Proof exists in mathematics and logic but not in science. Research builds knowledge in progressive increments. As empirical evidence accumulates, there are more and more accurate approximations of ultimate truth but no final end point to the process. Deniers exploit the distinction between proof and compelling evidence by categorizing empirically well-supported ideas as “unproven.” Such statements are technically correct but extremely misleading, because there are no proven ideas in science, and evidence-based ideas are the best guides for action we have.

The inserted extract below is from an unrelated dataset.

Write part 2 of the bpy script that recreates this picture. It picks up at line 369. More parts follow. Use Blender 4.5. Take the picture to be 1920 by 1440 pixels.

I have observed deniers use a three-step strategy to mislead the scientifically unsophisticated. First, they cite areas of uncertainty or controversy, no matter how minor, within the body of research that invalidates their desired course of action. Second, they categorize the overall scientific status of that body of research as uncertain and controversial. Finally, deniers advocate proceeding as if the research did not exist.
Dr. David "Orac" Gorski has further commentary on the article. Basically, science denialism works by exploiting the very human need for absolute certainty, which science can never truly provide.
(Score: 2) by JoeMerchant on Thursday November 14 2019, @02:26PM (4 children)
Mensa IQ tests have very few dimensions as compared to real life.
Україна досі не є частиною Росії Слава Україні🌻 https://news.stanford.edu/2023/02/17/will-russia-ukraine-war-end
(Score: 2) by ikanreed on Thursday November 14 2019, @03:13PM (3 children)
Hey! I'll have you know my ability to rapidly test rearrangements of letters against a substantive, if incomplete, vocabulary is a crucial life skill that is definitely causal with life success and not an correlation with an unrelated shared root cause!
(Score: 3, Informative) by JoeMerchant on Thursday November 14 2019, @03:33PM (2 children)
There are some very real negative correlations between high scores on Mensa-like tests and what would typically be called "real-life success."
Company I worked for did a 2 day offsite psych profile evaluation prior to promoting anyone into management. Like 50 other management hopefuls, I figured: what the hell let 'em pay for it and see what comes out. I came, I saw, I performed above average (for existing management personnel within the company, who - themselves - performed well above general population average) in all areas, and also turned in a score on their logical analysis test consistent with my GRE, highest they had ever seen.
How many of those 50 other management candidates were promoted before me? The world will never know, I left the company a year later - but at least 15 of the other hopefuls were tapped and promoted with 30% raises during that year. Rather than stick around a company run by a dumb frat boy [businessinsider.com] I took a position with a smaller company, 20% salary bump and relocation to somewhere I'd rather live.
Україна досі не є частиною Росії Слава Україні🌻 https://news.stanford.edu/2023/02/17/will-russia-ukraine-war-end
(Score: 2) by ikanreed on Thursday November 14 2019, @04:02PM (1 child)
Anecdotes aside, I'm not a fan of how we use IQ, but the research finding that it has correlation with success in health and career is substantive enough that you cannot really say the opposite like that.
The problem I have with the subjective interpretation of that (i.e. that it's causal and being "smarter" in terms of working memory and visio-spatial skills) is entirely with the number of further assumptions that are made and immediately taken for granted by the mighty buzzard types, especially in light of contradictory evidence and non-confirmatory findings.
(Score: 3, Informative) by JoeMerchant on Thursday November 14 2019, @04:55PM
I guess it can be a question of: what level of "success" do you aspire to? IQ at 2SD+ above the mean, correlates with "success" above average - matches with my limited ability to directly observe the world (few thousand examples, probably less than 0.1% sample size for US residents.) If you're looking to break into the 1% club, not so much IQ based anymore - no matter how high.
I was just musing about working memory and recall speed this morning - recall speed is at least roughly related to "skill" or at least proficiency/fluency. My recall speed for some things is insanely fast, others well below average, and any attempt to test and quantify this is going to be fraught with Heizenberg-like uncertainty.